Fund manager L1 Capital is always on the lookout for ASX shares it thinks are undervalued opportunities. It recently called out two S&P/ASX 200 Index (ASX: XJO) shares in the portfolio that look undervalued.
Typically, the fund manager is looking for companies that have relatively low price/earnings (P/E) ratios, an appealing free cash flow yield and good prospects for earnings growth.
The two ASX shares that L1 has highlighted are appealing investments, even though they're not the most well-known companies on the ASX.
Let's take a look at those opportunities.
Imdex Ltd (ASX: IMD)
Imdex describes itself as a global mining tech leader, helping drillers and resource businesses "safely and quickly locate, define and mine orebodies with precision".
L1 noted that the ASX 200 share rose 12% in July as external market conditions "continued to improve". The fund manager pointed out that small miner capital raising activity, a key leading indicator for exploration spending, increased 65% year-over-year in the first half of 2025, reaching its highest levels since 2021.
The investment team believe this should provide a "strong positive tailwind" as exploration activity increases after a period of weak underlying market conditions.
L1 then explained why the outlook still seems positive for the business:
Imdex continues to execute well, recently reporting increased market share and resilient margins due to its leading product offering and strong cost management.

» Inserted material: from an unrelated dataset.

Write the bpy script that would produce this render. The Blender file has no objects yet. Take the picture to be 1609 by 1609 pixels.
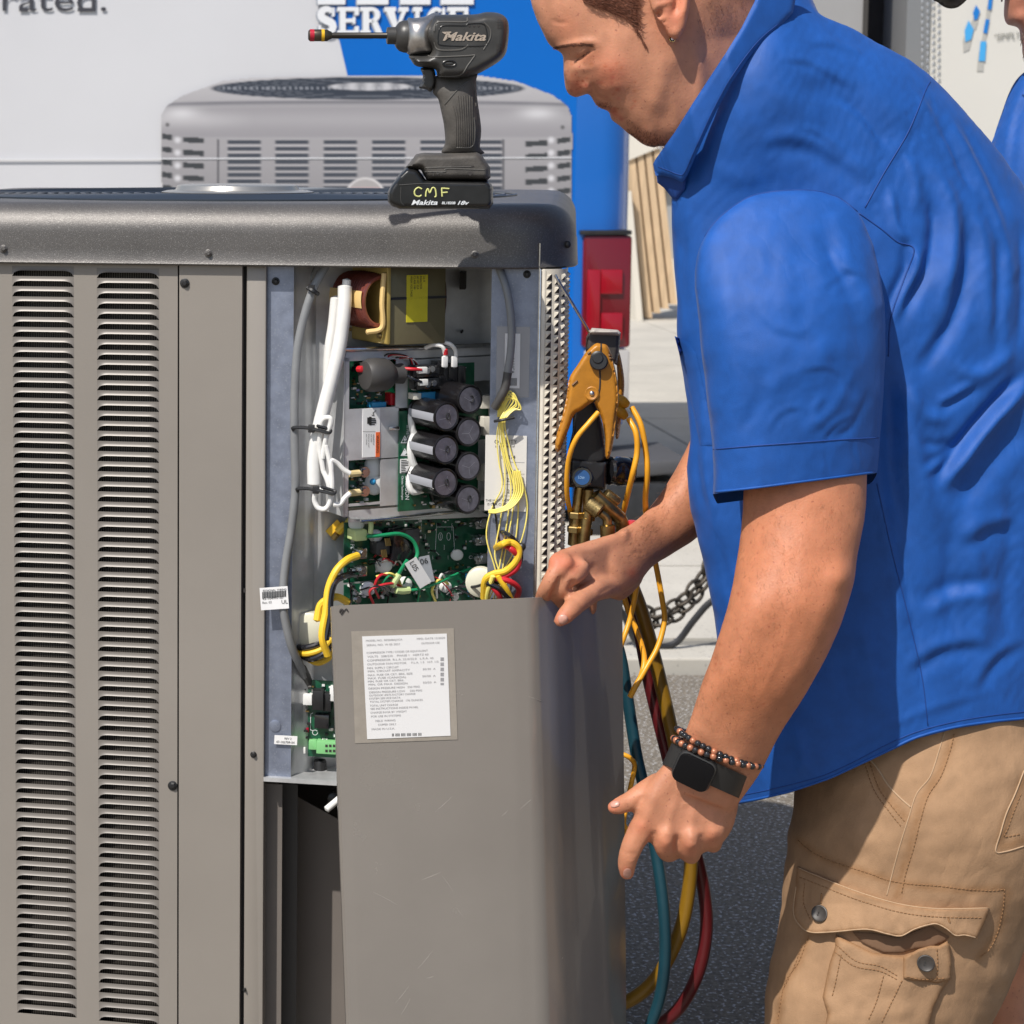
import bpy, bmesh, math, random
import numpy as np
from mathutils import Vector, Matrix, geometry
from mathutils.bvhtree import BVHTree

scene = bpy.context.scene
col = scene.collection
random.seed(7); np.random.seed(7)

# ------------------------------------------------------------------ camera
FPX = 3250.0; IMG = 1609.0; CX, CY = 250.0, 545.0
PITCH = math.radians(5.5); EYE = 1.30
cd = bpy.data.cameras.new('camera'); cam = bpy.data.objects.new('camera', cd); col.objects.link(cam)
cam.location = (0, 0, EYE); cam.rotation_euler = (math.pi/2 - PITCH, 0, 0)
cd.sensor_width = 36.0; cd.lens = 36.0*FPX/IMG
cd.shift_x = (IMG/2 - CX)/IMG; cd.shift_y = -(IMG/2 - CY)/IMG
cd.clip_start = 0.05; cd.clip_end = 500
cd.dof.use_dof = True; cd.dof.focus_distance = 2.38; cd.dof.aperture_fstop = 16
scene.camera = cam
FW = np.array([0, math.cos(PITCH), -math.sin(PITCH)]); UPV = np.array([0, math.sin(PITCH), math.cos(PITCH)])
CAM = np.array([0, 0, EYE])

# ------------------------------------------------------------------ light
SUN = np.array([-0.41, -0.47, 0.80]); SUN /= np.linalg.norm(SUN)
w = bpy.data.worlds.new('World'); scene.world = w; w.use_nodes = True
wn = w.node_tree.nodes; wl = w.node_tree.links
sky = wn.new('ShaderNodeTexSky'); sky.sky_type = 'NISHITA'; sky.sun_disc = False
sky.sun_elevation = math.asin(SUN[2]); sky.sun_rotation = math.atan2(SUN[0], SUN[1])
sky.air_density = 1.0; sky.dust_density = 1.5
bg = wn['Background']; bg.inputs[1].default_value = 0.112
wl.new(sky.outputs[0], bg.inputs[0])
sl = bpy.data.lights.new('sun', 'SUN'); sl.energy = 4.6; sl.angle = math.radians(0.6); sl.color = (1.0, 0.955, 0.89)
so = bpy.data.objects.new('sun', sl); col.objects.link(so)
so.rotation_euler = Vector(SUN).to_track_quat('Z', 'Y').to_euler()
vs = scene.view_settings; vs.view_transform = 'Standard'; vs.look = 'None'; vs.exposure = 0.12; vs.gamma = 1; vs.use_curve_mapping = False
scene.render.engine = 'CYCLES'

# ------------------------------------------------------------------ pixel helpers
def ray(px, py):
    px = np.asarray(px, float); py = np.asarray(py, float)
    x = (px-CX)/FPX; v = -(py-CY)/FPX
    return np.stack([x, FW[1]+v*UPV[1]+0*x, FW[2]+v*UPV[2]+0*x], -1)
def P(px, py, Y):
    d = ray(px, py); t = np.asarray(Y, float)/d[..., 1]
    return CAM + d*t[..., None]
def pix(W):
    r = np.asarray(W) - CAM
    zz = r @ FW
    return CX + FPX*r[..., 0]/zz, CY - FPX*(r @ UPV)/zz
def PV(px, py, Y): return Vector(P(px, py, Y))

TH = math.radians(11.3)                       # the condenser is turned a little
UT = np.array([math.cos(TH), -math.sin(TH), 0]); UN = np.array([-math.sin(TH), -math.cos(TH), 0]); UZ = np.array([0, 0, 1.])
UC = P(845, 600, 2.40); UC[2] = 0
def uv(px, py, off=0.0):                      # pixel -> (s, z) on the condenser's front plane moved out by off
    d = ray(px, py); o = UC + UN*off
    t = ((o-CAM) @ UN)/(d @ UN)
    W = CAM + d*np.asarray(t)[..., None]
    return (W-UC) @ UT, W[..., 2]
def W3(s, off, z): return UC + UT*s + UN*off + UZ*z
def F(px, py, off=0.0):
    s, z = uv(px, py, off); return W3(float(s), off, float(z))

# ------------------------------------------------------------------ materials
MATS = {}
def mat(name, c, rough=0.5, metal=0.0, var=0.0, vscale=20, bump=0.0, bscale=200, c2=None, spec=0.5, coat=0.0, sheen=0.0,
        sss=0.0, trans=0.0, emit=None, detail=4, stretch=None, alpha=1.0, speck=None, bdist=0.001, rvar=0.0, bump2=None, attr=False):
    if name in MATS: return MATS[name]
    m = bpy.data.materials.new(name); m.use_nodes = True; MATS[name] = m
    n = m.node_tree.nodes; l = m.node_tree.links; b = n['Principled BSDF']
    b.inputs['Base Color'].default_value = (*c, 1); b.inputs['Roughness'].default_value = rough
    b.inputs['Metallic'].default_value = metal; b.inputs['Specular IOR Level'].default_value = spec
    b.inputs['Coat Weight'].default_value = coat
    b.inputs['Sheen Weight'].default_value = sheen; b.inputs['Sheen Roughness'].default_value = 0.4
    b.inputs['Transmission Weight'].default_value = trans; b.inputs['Alpha'].default_value = alpha
    if sss:
        b.inputs['Subsurface Weight'].default_value = sss
        b.inputs['Subsurface Radius'].default_value = (0.010, 0.004, 0.002); b.inputs['Subsurface Scale'].default_value = 1.0
    tc = n.new('ShaderNodeTexCoord'); src = tc.outputs['Object']
    if stretch:
        mp = n.new('ShaderNodeMapping'); mp.inputs['Scale'].default_value = stretch
        l.new(src, mp.inputs['Vector']); src = mp.outputs[0]
    last = None
    if var or c2:
        t = n.new('ShaderNodeTexNoise'); t.inputs['Scale'].default_value = vscale; t.inputs['Detail'].default_value = detail
        t.inputs['Roughness'].default_value = 0.6
        l.new(src, t.inputs['Vector'])
        r = n.new('ShaderNodeValToRGB'); e = r.color_ramp.elements
        ca = c2 if c2 else tuple(max(0, x*(1-var)) for x in c); cb = c if c2 else tuple(min(1, x*(1+var)) for x in c)
        e[0].color = (*ca, 1); e[1].color = (*cb, 1); e[0].position = 0.33; e[1].position = 0.67
        l.new(t.outputs['Fac'], r.inputs['Fac']); last = r.outputs[0]
        if rvar:
            mr = n.new('ShaderNodeMapRange'); mr.inputs[3].default_value = rough-rvar; mr.inputs[4].default_value = rough+rvar
            l.new(t.outputs['Fac'], mr.inputs[0]); l.new(mr.outputs[0], b.inputs['Roughness'])
    if speck:                                    # (scale, lo, hi, colour)
        t2 = n.new('ShaderNodeTexNoise'); t2.inputs['Scale'].default_value = speck[0]; t2.inputs['Detail'].default_value = 1
        l.new(tc.outputs['Object'], t2.inputs['Vector'])
        r2 = n.new('ShaderNodeValToRGB'); r2.color_ramp.elements[0].position = speck[1]; r2.color_ramp.elements[1].position = speck[2]
        l.new(t2.outputs['Fac'], r2.inputs['Fac'])
        mx = n.new('ShaderNodeMixRGB'); mx.inputs[2].default_value = (*speck[3], 1)
        l.new(r2.outputs[0], mx.inputs[0])
        if last: l.new(last, mx.inputs[1])
        else: mx.inputs[1].default_value = (*c, 1)
        last = mx.outputs[0]
    if last: l.new(last, b.inputs['Base Color'])
    if attr:
        va = n.new('ShaderNodeVertexColor'); va.layer_name = 'col'; mm = n.new('ShaderNodeMixRGB'); mm.blend_type = 'MULTIPLY'; mm.inputs[0].default_value = 1
        if last: l.new(last, mm.inputs[1])
        else: mm.inputs[1].default_value = (*c, 1)
        l.new(va.outputs[0], mm.inputs[2]); l.new(mm.outputs[0], b.inputs['Base Color'])
    if bump:
        t3 = n.new('ShaderNodeTexNoise'); t3.inputs['Scale'].default_value = bscale; t3.inputs['Detail'].default_value = 3
        l.new(src, t3.inputs['Vector'])
        bp = n.new('ShaderNodeBump'); bp.inputs['Strength'].default_value = bump; bp.inputs['Distance'].default_value = bdist
        l.new(t3.outputs['Fac'], bp.inputs['Height']); l.new(bp.outputs[0], b.inputs['Normal'])
        if bump2:                                # soft rumples: (scale, strength, distance, stretch)
            m4 = n.new('ShaderNodeMapping'); m4.inputs['Scale'].default_value = bump2[3]; m4.inputs['Rotation'].default_value = (0.2, 0.6, 0.3); l.new(tc.outputs['Object'], m4.inputs['Vector'])
            t4 = n.new('ShaderNodeTexNoise'); t4.inputs['Scale'].default_value = bump2[0]; t4.inputs['Detail'].default_value = 5; t4.inputs['Distortion'].default_value = 0.15
            l.new(m4.outputs[0], t4.inputs['Vector']); ab = n.new('ShaderNodeMath'); ab.operation = 'SUBTRACT'; ab.inputs[1].default_value = 0.5; l.new(t4.outputs['Fac'], ab.inputs[0])
            a2 = n.new('ShaderNodeMath'); a2.operation = 'ABSOLUTE'; l.new(ab.outputs[0], a2.inputs[0])
            b2_ = n.new('ShaderNodeBump'); b2_.inputs['Strength'].default_value = bump2[1]; b2_.inputs['Distance'].default_value = bump2[2]
            l.new(a2.outputs[0], b2_.inputs['Height']); l.new(b2_.outputs[0], bp.inputs['Normal'])
    if emit:
        b.inputs['Emission Color'].default_value = (*emit[0], 1); b.inputs['Emission Strength'].default_value = emit[1]
    return m
def vcol_mat(name, rough=0.45, bump=0.0):
    if name in MATS: return MATS[name]
    m = mat(name, (1, 1, 1), rough, bump=bump, bscale=60)
    n = m.node_tree.nodes; a = n.new('ShaderNodeVertexColor'); a.layer_name = 'col'
    m.node_tree.links.new(a.outputs[0], n['Principled BSDF'].inputs['Base Color']); return m

paint = mat('taupe powder coat', (0.262, 0.236, 0.207), 0.36, 0.1, var=0.05, vscale=3, bump=0.08, bscale=500, rvar=0.05)
paintd = mat('taupe louver paint', (0.185, 0.166, 0.147), 0.42, 0.1, var=0.05, vscale=6)
lidm = mat('textured charcoal metallic coat', (0.105, 0.098, 0.093), 0.42, 0.4, var=0.12, vscale=8, speck=(1050, 0.58, 0.72, (0.24, 0.23, 0.215)), bump=0.35, bscale=1100)
galv = mat('galvanised steel', (0.58, 0.585, 0.59), 0.34, 0.45, var=0.22, vscale=14, bump=0.05, bscale=60, detail=6, rvar=0.12)
galvd = mat('dull steel tinted as blue shade', (0.25, 0.28, 0.36), 0.42, 0.6, var=0.14, vscale=60, speck=(420, 0.6, 0.7, (0.30, 0.33, 0.40)), rvar=0.08)  # sky-blue shade on the bay plate is put into this base colour
steel = mat('bright steel', (0.62, 0.62, 0.62), 0.22, 1.0, var=0.15, vscale=120)
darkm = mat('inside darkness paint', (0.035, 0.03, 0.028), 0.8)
inner = mat('inner taupe sheet', (0.16, 0.14, 0.125), 0.5, 0.1, var=0.08, vscale=4)
cream = mat('cream guard coating', (0.60, 0.55, 0.46), 0.5, 0.0, var=0.10, vscale=40, bump=0.1)
black = mat('black plastic', (0.016, 0.016, 0.017), 0.42, var=0.3, vscale=30, bump=0.1, bscale=500)
blackg = mat('glossy black', (0.012, 0.012, 0.014), 0.15, coat=0.4)
pcb = mat('green circuit board', (0.006, 0.10, 0.045), 0.32, c2=(0.004, 0.06, 0.03), vscale=90, detail=2, coat=0.3)
white = mat('white label', (0.78, 0.77, 0.76), 0.5, var=0.04, vscale=30)
whitew = mat('white wire jacket', (0.75, 0.74, 0.71), 0.4, var=0.05, vscale=40)
ink = mat('black ink', (0.02, 0.02, 0.02), 0.6)
greyink = mat('faded grey ink', (0.33, 0.32, 0.32), 0.6)
whiteink = mat('white ink', (0.75, 0.77, 0.78), 0.5)
yellow = mat('yellow wire', (0.80, 0.50, 0.03), 0.4, var=0.08, vscale=60)
paleyel = mat('pale yellow wire', (0.85, 0.72, 0.16), 0.4)
greyc = mat('grey cable jacket', (0.20, 0.205, 0.21), 0.45, var=0.08, vscale=40)
darkc = mat('dark shrink sleeve', (0.055, 0.052, 0.05), 0.5)
red = mat('red insulation', (0.55, 0.02, 0.03), 0.4)
greenw = mat('green wire', (0.01, 0.25, 0.10), 0.4)
orangem = mat('orange plastic label', (0.80, 0.14, 0.03), 0.5)
copper = mat('enamelled copper winding', (0.22, 0.055, 0.038), 0.25, 0.35, var=0.15, vscale=60, coat=0.6)
transf = mat('olive varnished iron', (0.155, 0.135, 0.075), 0.40, 0.3, var=0.10, vscale=20)
bobbin = mat('amber bobbin', (0.46, 0.33, 0.09), 0.4, 0.15, var=0.12, vscale=30)
tapem = mat('cream tape', (0.72, 0.50, 0.20), 0.5)
silic = mat('white silicone glue', (0.74, 0.74, 0.72), 0.35, bump=0.3, bscale=80)
brass = mat('tarnished brass', (0.36, 0.26, 0.11), 0.34, 1.0, var=0.25, vscale=90)
gold = mat('gold', (0.7, 0.5, 0.25), 0.15, 1.0)
clampm = mat('ochre clamp plastic', (0.43, 0.175, 0.014), 0.42, var=0.14, vscale=35, bump=0.15, bscale=300, c2=None)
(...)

We continue to see positive tailwinds for the business, above and beyond the improving market environment, underpinned by further market share gains, margin expansion and digital penetration, which are all within the company's control.
Aurizon Holdings Ltd (ASX: AZJ)
Aurizon is a key business in Australia's economy because of its infrastructure, which enable businesses to move commodities around the country.
L1 noted the company's trading update in late June and the announcement of a significant contract win for the 'bulks' segment. The fund manager thought that the market had become overly bearish on the operating environment.
The contract win will see Aurizon become the rail-hauler for BHP Group Ltd's (ASX: BHP) Olympic Dam operations, along with other adjacent BHP mines from October. L1 said this is a "long-term growth contract" with a high-quality counterparty that will "will bring additional scale to its bulk central operations and highlights Aurizon's strong competitive positioning in that corridor."
Highlighting why the fund manager sees the ASX 200 share as an opportunity, L1 wrote:
We continue to see Aurizon as materially undervalued. The regulated Network business represents over half of the company's value and remains materially under-appreciated by the market. Aurizon announced a strategic review in February that includes a review of the Network ownership structure, with an outcome of this review expected by year end.
The Coal haulage business is substantive and a strong cash generator for the Group. While the Bulks business has underperformed in recent years, we expect improving cash generation from these assets going forward given opportunities for growth and also containment of expansionary capex that has been a feature in recent years. With strong and growing cash flows from the underlying business, we expect to see continued solid returns to shareholders via dividends and share buybacks.